While attending Emerson College in Boston in the early 90s, I got some days as background on an action film shooting around Boston in 1993. The film starred Jeff Bridges and we actually got to talk cameras during exterior shooting at MIT. He shot a Widelux camera on this film, as he had for a long time.
Jeff can explain the camera better than I can. It’s high risk, high reward, and totally worth it.
As for BLOWN AWAY…it’s fun. There are some fairly suspect Boston accents, but what the film lacks in dialogue coaches it more than makes up for in pyro technicians. The reason to put your ass in the seat was the explosions. Including the climatic one on a derelict ship that blew out over 7000 windows in Southie and triggered a massive insurance payout.

I had no idea Bridges was a photographer, and by coincidence I was also shooting panoramic film on BLOWN AWAY, too. I didn’t have a Widelux like Jeff, but at that time Kodak sold disposable panoramic cameras, so I bought a couple and saved one for my shoot days on the movie. (Which also gave me points to my Screen Actors Guild membership.) A few photos from my weird, disposable Kodak.

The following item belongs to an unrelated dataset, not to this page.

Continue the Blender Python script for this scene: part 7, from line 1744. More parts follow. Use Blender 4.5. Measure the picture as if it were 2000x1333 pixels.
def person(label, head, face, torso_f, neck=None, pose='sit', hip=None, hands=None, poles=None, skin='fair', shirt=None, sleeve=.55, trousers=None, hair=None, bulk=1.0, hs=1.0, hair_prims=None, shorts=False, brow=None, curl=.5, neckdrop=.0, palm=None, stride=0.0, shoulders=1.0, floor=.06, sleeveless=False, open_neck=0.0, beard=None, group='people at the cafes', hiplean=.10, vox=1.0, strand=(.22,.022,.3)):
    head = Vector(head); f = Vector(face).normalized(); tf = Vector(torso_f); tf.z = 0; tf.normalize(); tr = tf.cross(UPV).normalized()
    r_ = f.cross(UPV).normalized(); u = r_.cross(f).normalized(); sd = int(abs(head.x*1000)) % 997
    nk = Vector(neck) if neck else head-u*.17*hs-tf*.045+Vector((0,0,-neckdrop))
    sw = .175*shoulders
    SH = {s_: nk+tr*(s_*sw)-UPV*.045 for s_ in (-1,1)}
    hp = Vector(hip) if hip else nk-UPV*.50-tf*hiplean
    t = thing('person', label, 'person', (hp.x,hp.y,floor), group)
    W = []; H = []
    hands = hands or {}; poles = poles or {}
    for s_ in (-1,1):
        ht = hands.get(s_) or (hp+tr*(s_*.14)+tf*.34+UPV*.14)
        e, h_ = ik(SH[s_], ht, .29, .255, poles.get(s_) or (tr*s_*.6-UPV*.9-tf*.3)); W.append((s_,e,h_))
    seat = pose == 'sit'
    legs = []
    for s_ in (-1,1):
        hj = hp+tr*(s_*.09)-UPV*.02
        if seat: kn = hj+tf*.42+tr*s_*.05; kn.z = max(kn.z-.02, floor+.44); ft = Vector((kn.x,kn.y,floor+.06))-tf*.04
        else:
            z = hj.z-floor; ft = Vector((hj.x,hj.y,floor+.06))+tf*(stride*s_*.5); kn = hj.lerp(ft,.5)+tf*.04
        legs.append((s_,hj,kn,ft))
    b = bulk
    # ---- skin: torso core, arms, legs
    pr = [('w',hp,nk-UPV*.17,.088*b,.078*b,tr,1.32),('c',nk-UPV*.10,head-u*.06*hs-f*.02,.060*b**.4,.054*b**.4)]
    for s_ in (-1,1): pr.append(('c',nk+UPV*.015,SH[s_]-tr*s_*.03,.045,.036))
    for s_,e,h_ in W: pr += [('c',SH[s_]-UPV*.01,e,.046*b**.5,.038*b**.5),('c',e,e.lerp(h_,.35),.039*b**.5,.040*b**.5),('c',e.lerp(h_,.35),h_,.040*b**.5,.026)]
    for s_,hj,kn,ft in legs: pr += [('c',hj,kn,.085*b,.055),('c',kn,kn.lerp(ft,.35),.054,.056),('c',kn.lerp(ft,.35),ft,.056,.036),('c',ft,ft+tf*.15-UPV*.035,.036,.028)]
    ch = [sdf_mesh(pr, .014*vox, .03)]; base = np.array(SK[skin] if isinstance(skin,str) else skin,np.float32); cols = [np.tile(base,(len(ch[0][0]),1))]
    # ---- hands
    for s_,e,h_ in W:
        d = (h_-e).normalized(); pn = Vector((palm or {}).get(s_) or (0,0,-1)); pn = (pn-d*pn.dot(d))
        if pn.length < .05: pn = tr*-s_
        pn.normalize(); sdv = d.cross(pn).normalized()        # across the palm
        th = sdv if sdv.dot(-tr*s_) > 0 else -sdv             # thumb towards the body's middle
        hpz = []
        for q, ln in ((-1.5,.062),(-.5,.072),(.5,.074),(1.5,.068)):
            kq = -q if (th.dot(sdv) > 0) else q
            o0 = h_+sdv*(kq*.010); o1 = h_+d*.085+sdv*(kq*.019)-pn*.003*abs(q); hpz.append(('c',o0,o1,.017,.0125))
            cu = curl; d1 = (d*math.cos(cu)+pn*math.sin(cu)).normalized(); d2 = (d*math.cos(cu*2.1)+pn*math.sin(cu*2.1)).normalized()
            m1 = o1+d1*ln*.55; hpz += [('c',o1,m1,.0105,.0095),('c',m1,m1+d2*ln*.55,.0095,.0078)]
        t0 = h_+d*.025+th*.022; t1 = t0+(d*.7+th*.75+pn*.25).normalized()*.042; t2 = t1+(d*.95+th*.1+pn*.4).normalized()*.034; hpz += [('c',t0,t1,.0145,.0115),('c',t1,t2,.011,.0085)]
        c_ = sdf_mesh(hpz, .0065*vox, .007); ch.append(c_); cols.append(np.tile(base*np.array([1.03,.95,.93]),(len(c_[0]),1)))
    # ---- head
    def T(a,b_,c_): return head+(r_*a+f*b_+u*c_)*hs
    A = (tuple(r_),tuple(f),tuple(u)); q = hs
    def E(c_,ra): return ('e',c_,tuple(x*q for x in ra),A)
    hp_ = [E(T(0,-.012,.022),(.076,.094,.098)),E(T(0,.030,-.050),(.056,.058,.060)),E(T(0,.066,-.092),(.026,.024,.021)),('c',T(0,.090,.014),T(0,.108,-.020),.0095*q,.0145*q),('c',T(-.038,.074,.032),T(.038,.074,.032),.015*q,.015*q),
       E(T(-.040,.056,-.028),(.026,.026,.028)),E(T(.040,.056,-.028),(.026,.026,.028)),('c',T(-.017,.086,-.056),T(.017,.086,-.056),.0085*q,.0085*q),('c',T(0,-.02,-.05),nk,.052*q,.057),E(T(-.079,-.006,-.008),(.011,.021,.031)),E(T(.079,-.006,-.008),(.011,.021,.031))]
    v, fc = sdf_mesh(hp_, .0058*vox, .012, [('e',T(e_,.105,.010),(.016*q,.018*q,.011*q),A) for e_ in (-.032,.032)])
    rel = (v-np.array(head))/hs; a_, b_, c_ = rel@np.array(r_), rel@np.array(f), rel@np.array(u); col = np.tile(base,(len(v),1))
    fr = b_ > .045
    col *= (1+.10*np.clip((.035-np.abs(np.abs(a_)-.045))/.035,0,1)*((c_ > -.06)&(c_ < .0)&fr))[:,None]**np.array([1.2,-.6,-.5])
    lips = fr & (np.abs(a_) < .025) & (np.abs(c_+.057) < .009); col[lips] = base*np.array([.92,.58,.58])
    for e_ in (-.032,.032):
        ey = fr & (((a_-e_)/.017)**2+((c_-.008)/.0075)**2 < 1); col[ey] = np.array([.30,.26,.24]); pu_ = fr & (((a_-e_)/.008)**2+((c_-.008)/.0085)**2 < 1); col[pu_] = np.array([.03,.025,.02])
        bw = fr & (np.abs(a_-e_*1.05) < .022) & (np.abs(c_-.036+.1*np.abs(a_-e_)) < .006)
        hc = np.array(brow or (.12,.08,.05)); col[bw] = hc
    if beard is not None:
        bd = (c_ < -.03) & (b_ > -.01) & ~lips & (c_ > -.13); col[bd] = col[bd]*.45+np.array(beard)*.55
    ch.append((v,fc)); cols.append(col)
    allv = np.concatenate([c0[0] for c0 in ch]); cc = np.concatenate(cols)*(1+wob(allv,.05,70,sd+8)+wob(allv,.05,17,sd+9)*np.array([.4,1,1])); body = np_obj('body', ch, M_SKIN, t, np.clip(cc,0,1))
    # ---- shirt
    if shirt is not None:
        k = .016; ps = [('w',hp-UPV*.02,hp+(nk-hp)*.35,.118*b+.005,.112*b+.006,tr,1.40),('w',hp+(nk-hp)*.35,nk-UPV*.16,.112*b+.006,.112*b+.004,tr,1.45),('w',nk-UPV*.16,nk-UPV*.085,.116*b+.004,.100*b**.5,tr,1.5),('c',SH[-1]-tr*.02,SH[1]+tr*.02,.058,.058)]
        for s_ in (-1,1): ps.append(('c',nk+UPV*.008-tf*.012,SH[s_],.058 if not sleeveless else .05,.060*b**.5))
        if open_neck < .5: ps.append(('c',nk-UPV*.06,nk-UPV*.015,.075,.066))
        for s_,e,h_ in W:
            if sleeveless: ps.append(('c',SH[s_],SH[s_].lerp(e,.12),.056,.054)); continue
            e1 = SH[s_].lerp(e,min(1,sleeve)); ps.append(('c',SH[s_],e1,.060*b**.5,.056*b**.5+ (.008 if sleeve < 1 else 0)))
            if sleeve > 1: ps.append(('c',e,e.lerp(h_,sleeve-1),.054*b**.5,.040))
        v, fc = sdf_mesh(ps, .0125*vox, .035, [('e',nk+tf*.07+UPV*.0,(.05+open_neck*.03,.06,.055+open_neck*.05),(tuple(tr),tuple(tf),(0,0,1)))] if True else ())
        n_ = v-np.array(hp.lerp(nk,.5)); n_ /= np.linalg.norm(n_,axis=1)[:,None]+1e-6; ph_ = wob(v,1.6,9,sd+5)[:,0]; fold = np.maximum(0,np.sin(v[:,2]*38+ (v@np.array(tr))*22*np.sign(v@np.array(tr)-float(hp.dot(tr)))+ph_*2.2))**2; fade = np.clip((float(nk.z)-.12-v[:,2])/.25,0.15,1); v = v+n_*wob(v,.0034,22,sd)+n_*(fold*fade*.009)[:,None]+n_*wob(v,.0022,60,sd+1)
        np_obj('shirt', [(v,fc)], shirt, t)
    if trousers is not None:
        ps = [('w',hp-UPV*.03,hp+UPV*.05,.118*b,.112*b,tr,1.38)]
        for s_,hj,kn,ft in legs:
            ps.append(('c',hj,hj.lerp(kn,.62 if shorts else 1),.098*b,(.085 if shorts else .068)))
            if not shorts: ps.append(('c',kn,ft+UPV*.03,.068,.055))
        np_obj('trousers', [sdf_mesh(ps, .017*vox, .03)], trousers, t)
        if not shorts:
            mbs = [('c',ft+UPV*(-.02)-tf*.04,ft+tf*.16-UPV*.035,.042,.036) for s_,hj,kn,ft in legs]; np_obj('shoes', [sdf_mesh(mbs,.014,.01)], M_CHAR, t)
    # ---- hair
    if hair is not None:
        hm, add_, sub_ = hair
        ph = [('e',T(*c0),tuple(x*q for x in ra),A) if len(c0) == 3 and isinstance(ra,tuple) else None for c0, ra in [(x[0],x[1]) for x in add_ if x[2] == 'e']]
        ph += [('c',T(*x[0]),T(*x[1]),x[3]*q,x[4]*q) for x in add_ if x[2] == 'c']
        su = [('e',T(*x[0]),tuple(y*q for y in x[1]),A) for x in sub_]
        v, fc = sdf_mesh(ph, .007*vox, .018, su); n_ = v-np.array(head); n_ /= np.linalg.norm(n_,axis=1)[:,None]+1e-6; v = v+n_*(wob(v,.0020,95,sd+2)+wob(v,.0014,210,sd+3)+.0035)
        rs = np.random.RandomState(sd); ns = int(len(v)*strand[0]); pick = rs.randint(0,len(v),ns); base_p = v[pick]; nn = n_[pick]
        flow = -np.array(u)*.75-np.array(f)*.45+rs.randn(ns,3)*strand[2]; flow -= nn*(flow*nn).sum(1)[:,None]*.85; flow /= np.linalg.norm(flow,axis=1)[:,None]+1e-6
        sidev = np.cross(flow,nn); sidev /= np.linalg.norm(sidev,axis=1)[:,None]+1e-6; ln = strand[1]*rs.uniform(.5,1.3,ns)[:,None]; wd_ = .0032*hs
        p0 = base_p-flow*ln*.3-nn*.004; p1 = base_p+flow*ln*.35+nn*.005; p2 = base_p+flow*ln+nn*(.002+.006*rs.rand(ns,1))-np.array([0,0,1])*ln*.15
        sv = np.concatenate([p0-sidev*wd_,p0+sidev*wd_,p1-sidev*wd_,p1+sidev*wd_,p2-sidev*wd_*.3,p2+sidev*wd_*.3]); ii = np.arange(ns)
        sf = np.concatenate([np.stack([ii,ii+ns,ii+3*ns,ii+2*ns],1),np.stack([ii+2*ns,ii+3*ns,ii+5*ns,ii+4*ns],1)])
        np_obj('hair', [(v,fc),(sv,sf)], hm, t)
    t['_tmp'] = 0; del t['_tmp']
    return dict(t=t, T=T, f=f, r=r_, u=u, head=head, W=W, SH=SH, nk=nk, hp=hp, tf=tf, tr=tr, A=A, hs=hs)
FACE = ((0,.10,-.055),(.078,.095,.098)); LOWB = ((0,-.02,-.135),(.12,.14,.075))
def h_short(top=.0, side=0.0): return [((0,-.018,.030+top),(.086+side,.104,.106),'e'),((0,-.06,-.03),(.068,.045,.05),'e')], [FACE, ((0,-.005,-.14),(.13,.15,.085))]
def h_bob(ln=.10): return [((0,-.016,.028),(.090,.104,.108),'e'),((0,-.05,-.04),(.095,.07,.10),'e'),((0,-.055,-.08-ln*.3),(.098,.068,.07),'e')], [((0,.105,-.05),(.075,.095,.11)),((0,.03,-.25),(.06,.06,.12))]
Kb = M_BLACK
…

It turns out some real pano-nerds reload these disposable cameras. Meet Deon Reynolds. Wow. With apologies to the XPan, the Widelux remains the gold standard panoramic film camera. It’s a lovely, temperamental beast, and you can get some amazing photos out of it. You can also destroy it if you forget to advance the film before you set a new shutter speed. It’s the only camera with a self-destruct sequence that isn’t from a MISSION IMPOSSIBLE film.
This weird camera requires a frame and a half to shoot a single pano image so from a roll of 36, you can reliably expect to yield 20 or so panoramic images.
My pal Joe Trohman is a very talented photographer and he’s about to prove it, but I don’t want to step on his announcement. That's the two of us in Pasadena with his Widelux. We’ve been running and gunning, mostly in Los Angeles and last fall in Palm Springs. He’s been kind enough to share his cameras on our adventures. The shots below are my first shots run through a Widelux.

Declan shot these next two with Joe’s Widelux, and I think they’re brilliant.
These shots were developed and scanned at Eagle Rock Camera & Goods. Highly recommended place to buy cameras, and get your film developed. I wished I’d had mine scanned to see the sprocket holes, I may have my Palm Springs shots rescanned here.
Mr. Bridges and his wife are resurrecting the Widelux camera, or they’re threatening to. It’s going to be machined without any plastic parts in Germany which sounds both wonderful and fucking expensive. It will be worth it. You can register your interest for the crowdfunding effort over at this link.
The end of this roll from Palm Springs is also the end of this post…bye!